In this case, two appeals have been filed – one appeal is against the order rejecting the Appellant’s application seeking consideration of its Resolution Plan by the CoC and the RP, and the second appeal is against the order approving the Resolution Plan submitted by the sole member of the CoC, who was also an Operational Creditor.
In this case, the Operational Creditor was the sole CoC member with 100% voting share, and also the successful Resolution Applicant, thereby controlling the CIRP. The NCLAT observed that Section 30(5) of the IBC allows a Resolution Applicant to attend meetings but expressly bars them from voting unless they are a financial creditor. Thus, the vote of the operational creditor to approve its own plan was void-ab-initio.
The NCLAT invoked the principle of nemo judex in causa sua i.e., no person can be a judge in his own case. When the same entity proposes a Resolution Plan, evaluates competing plans, rejects them and approves its own plan, the process ceases to be fair, impartial or credible.
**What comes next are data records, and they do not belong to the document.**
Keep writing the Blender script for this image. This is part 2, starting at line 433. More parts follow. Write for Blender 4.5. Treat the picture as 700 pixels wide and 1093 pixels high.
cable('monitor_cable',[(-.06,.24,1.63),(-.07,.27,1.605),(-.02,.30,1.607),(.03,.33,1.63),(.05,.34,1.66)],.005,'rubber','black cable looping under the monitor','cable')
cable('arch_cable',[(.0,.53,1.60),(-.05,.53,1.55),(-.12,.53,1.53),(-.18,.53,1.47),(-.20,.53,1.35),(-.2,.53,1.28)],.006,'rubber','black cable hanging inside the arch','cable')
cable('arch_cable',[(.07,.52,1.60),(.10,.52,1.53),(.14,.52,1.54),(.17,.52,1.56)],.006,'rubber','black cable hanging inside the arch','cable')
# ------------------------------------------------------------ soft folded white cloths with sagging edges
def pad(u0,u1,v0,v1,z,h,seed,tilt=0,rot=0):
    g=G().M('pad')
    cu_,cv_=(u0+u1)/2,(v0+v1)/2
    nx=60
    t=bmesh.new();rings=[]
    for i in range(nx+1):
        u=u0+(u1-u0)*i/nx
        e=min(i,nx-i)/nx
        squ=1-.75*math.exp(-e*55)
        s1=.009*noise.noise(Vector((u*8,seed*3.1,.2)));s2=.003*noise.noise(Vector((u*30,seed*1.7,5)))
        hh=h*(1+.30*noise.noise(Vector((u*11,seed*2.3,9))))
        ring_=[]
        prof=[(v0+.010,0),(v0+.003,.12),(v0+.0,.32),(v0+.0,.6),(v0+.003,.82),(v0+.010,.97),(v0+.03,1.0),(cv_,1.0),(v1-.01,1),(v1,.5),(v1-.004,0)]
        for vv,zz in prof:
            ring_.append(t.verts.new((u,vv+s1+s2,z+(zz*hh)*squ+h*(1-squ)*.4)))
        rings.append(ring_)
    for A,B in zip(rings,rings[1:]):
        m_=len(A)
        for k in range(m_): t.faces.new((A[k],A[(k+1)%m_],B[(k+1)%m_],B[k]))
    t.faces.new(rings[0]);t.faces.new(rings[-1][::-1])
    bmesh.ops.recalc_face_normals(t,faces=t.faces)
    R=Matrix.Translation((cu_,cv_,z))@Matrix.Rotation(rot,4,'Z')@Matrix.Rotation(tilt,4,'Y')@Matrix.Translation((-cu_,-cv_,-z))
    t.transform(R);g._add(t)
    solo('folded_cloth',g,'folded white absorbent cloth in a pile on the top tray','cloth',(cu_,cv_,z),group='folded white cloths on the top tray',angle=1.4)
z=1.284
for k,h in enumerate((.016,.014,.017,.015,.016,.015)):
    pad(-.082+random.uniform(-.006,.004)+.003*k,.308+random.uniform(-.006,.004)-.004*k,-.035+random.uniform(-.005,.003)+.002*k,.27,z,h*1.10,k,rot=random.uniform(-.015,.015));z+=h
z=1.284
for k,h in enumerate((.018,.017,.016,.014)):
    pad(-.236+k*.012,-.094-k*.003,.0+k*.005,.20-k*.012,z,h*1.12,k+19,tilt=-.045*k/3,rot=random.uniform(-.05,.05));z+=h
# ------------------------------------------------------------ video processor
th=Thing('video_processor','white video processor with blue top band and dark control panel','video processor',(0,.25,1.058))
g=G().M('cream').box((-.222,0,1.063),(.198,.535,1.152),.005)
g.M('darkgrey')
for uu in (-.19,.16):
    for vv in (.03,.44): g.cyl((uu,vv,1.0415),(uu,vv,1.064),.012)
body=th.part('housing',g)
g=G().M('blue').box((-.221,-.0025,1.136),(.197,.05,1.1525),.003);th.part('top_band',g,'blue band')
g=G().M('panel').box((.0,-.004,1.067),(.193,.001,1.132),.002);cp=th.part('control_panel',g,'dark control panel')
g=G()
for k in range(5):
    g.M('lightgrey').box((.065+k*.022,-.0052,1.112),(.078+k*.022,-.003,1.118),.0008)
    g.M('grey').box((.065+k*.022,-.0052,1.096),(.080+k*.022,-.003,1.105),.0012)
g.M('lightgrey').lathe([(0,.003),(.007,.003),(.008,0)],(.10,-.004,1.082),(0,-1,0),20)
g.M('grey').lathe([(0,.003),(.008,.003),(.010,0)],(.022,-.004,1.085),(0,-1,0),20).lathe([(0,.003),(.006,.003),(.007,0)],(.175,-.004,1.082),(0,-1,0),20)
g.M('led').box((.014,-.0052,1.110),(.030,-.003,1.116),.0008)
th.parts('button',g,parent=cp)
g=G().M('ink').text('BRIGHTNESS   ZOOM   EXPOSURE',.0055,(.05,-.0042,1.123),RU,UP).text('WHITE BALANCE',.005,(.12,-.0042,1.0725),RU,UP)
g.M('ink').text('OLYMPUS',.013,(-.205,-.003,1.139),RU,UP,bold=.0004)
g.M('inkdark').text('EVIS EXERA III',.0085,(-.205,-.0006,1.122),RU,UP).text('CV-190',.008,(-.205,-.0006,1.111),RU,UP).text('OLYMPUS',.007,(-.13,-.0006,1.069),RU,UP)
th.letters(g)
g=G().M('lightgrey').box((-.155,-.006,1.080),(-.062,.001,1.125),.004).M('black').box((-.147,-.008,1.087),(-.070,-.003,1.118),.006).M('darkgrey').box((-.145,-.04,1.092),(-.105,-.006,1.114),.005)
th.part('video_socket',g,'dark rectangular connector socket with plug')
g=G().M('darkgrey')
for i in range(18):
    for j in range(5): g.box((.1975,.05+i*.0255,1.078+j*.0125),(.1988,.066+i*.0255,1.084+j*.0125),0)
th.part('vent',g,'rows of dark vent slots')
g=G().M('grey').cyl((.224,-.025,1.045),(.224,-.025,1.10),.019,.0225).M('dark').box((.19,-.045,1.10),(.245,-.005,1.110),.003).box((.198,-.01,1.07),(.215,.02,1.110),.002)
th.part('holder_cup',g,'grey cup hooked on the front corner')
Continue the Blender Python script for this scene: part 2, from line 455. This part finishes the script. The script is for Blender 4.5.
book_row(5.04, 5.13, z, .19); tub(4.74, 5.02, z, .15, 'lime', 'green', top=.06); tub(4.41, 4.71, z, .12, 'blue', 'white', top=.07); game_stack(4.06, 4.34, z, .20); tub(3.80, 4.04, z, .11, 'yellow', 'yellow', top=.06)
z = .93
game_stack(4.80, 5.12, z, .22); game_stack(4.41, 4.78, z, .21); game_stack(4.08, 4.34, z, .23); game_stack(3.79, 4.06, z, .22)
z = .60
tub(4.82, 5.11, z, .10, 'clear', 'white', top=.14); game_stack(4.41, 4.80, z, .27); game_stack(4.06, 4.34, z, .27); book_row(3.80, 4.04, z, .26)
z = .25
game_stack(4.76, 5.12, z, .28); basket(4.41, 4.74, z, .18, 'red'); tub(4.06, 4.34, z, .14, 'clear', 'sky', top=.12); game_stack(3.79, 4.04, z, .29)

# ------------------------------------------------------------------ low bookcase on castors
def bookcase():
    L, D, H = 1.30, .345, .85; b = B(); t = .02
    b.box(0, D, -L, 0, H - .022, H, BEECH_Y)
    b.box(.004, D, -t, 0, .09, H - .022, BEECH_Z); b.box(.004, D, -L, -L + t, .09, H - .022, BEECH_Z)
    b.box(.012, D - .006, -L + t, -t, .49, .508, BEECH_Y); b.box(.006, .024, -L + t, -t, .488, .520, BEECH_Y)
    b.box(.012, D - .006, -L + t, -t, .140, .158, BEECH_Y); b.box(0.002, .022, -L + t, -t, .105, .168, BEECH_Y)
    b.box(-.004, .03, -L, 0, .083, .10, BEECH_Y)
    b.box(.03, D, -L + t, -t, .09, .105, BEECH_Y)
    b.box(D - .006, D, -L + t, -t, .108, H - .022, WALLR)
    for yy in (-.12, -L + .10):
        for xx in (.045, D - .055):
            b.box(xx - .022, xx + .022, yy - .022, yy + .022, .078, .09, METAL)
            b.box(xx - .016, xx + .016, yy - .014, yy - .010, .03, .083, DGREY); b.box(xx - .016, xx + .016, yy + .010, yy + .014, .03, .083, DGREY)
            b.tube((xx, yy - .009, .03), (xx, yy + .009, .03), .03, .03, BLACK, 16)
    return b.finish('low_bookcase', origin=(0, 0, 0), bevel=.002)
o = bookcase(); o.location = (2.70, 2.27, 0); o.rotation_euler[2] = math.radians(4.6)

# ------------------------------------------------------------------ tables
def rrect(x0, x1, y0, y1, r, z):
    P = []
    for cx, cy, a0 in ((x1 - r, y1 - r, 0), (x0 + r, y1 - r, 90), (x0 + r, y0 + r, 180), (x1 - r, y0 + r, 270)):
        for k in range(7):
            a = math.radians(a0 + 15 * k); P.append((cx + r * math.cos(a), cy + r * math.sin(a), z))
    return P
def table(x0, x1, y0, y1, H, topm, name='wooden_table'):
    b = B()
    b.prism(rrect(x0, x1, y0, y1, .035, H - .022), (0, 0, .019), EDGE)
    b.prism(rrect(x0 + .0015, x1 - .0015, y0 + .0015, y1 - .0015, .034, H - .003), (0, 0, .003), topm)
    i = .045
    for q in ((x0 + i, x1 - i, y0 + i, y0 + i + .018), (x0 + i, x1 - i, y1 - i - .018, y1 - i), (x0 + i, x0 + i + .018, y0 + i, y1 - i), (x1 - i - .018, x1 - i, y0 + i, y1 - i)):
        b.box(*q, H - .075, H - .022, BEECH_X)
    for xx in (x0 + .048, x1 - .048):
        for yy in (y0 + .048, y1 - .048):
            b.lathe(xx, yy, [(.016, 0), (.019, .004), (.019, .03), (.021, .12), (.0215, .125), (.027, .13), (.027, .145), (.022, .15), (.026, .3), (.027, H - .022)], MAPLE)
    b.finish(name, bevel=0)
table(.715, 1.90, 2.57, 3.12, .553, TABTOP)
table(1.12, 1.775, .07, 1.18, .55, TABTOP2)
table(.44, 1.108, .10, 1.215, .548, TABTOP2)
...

The NCLAT noted that the CoC ignored the core objective of IBC of maximizing asset value by rejecting a plan offering significantly higher recovery without a structured evaluation or an evaluation matrix. The Tribunal found further material procedural irregularities, including absence of an evaluation matrix, non-invitation of the applicant to the CoC meeting, and a pre-determined rejection of the competing plan. The Tribunal observed that the commercial wisdom of the CoC is not immune from scrutiny where the process is vitiated by conflict of interest, statutory violation, or lack of procedural fairness.
The NCLAT has directed the Insolvency and Bankruptcy Board of India (IBBI) to take note of the peculiar legal situation and initiate necessary amendments to the IBC.